§ TASK GOAL:
Pull out every line in the data that has the string "pixels" in it.

Scenes as source code
======
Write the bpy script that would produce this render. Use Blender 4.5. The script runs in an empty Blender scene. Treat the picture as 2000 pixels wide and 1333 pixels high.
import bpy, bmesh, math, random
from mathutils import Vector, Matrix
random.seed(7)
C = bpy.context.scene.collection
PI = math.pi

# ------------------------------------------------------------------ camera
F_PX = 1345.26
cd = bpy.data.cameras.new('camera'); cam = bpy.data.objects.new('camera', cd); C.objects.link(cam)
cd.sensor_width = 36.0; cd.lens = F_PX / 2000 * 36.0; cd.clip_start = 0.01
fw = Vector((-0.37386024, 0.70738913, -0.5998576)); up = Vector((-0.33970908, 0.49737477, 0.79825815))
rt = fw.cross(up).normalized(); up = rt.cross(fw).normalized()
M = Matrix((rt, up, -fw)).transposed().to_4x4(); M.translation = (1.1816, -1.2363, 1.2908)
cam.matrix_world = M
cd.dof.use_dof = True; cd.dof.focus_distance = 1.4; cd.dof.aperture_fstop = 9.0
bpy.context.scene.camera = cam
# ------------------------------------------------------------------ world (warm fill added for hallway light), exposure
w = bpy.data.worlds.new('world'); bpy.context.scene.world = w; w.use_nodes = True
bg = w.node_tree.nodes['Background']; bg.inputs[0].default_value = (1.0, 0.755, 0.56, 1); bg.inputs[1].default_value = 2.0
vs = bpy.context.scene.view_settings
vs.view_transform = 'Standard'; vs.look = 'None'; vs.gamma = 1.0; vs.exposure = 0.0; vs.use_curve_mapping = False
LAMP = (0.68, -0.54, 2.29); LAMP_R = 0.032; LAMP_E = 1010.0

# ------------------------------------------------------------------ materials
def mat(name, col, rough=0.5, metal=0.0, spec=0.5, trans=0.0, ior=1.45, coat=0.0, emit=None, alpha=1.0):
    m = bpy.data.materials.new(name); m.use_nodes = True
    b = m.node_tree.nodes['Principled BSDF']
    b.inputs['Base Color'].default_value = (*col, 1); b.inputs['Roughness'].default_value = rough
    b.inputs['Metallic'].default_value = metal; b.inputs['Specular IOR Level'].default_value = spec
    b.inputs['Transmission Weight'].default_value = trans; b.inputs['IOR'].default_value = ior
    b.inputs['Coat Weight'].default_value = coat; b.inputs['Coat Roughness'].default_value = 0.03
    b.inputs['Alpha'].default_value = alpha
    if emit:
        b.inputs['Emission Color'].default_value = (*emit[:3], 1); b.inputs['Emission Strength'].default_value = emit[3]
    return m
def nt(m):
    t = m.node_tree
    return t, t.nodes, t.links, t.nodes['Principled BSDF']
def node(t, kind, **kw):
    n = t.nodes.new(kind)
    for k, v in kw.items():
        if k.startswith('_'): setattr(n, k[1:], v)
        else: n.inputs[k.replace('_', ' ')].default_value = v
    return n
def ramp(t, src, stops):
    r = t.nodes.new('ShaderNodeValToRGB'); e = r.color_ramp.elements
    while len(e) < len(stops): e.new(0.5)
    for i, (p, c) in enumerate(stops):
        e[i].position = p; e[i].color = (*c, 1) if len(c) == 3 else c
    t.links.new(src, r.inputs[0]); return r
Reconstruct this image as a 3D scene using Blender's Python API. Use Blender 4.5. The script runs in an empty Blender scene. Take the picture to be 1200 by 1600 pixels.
======
§ WORKED ANSWER:
Write the bpy script that would produce this render. Use Blender 4.5. The script runs in an empty Blender scene. Treat the picture as 2000 pixels wide and 1333 pixels high.
Reconstruct this image as a 3D scene using Blender's Python API. Use Blender 4.5. The script runs in an empty Blender scene. Take the picture to be 1200 by 1600 pixels.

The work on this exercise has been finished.